Si vous aimez les descriptions interminables des ciels et des toits parisiens, vous serez servis, en revanche, pour le reste, selon moi, c'est un opus très creux et très en deçà de ce dont est capable l'auteur.

NANA : Cette neuvième livraison des Rougon-Macquart ne m'est pas apparue aussi savoureuse que je l'espérais. Ici, c'est la première représentation d'une opérette sulfureuse, La Blonde Vénus, où Nana met le feu à la scène avec ses formes et ses tenues très peu couvrantes. Ce sont bien évidemment les opérettes de Jacques Offenbach que l'auteur cherche à écorner.

Pour être totalement dans l'esprit « naturaliste », avec un réel souci documentaire, on n'en est pas pour autant transcendé et l'on a du mal à prétexter que cette entrée en scène de Zola dans Nana soit particulièrement réussie ou tonitruante. On l'a connu plus percutant et la feuille de route de son programme de construction apparaît, à mon goût, un peu trop fortement tout au long du roman.

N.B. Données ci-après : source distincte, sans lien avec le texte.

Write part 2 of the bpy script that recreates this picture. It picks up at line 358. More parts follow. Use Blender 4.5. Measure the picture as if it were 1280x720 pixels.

Ce n'est qu'à partir de la moitié du livre, au chapitre VIII, que la narration retrouve quelques couleurs et Zola sa verve perdue de L'Assommoir. En effet, jusque-là, l'auteur nous endort avec de lourdes et longues descriptions de luxe et de débauches dans les hautes sphères qui font d'ailleurs double emploi avec celles déjà pesantes qui concernaient Renée dans La Curée.

Dans ce roman, il s'intéresse : aux rapports étroits de connivence entre le monde du spectacle et le journalisme visant à faire ou à défaire le succès d'un spectacle moyennant avantages divers en retour ; à la mise en plein jour de la prostitution (la classique et celle de luxe) ; à l'évocation de l'homosexualité féminine, sujet absolument tabou à l'époque (beau courage littéraire, chapeau monsieur Zola) et au poids du monde hippique dans la haute société (La situation a-t-elle changé de nos jours ? Les Rothschild ne font-il pas toujours régner la pluie et le beau temps sur le monde des courses [casaque bleue, toque jaune] ?) Bref, très documenté mais pas très captivant.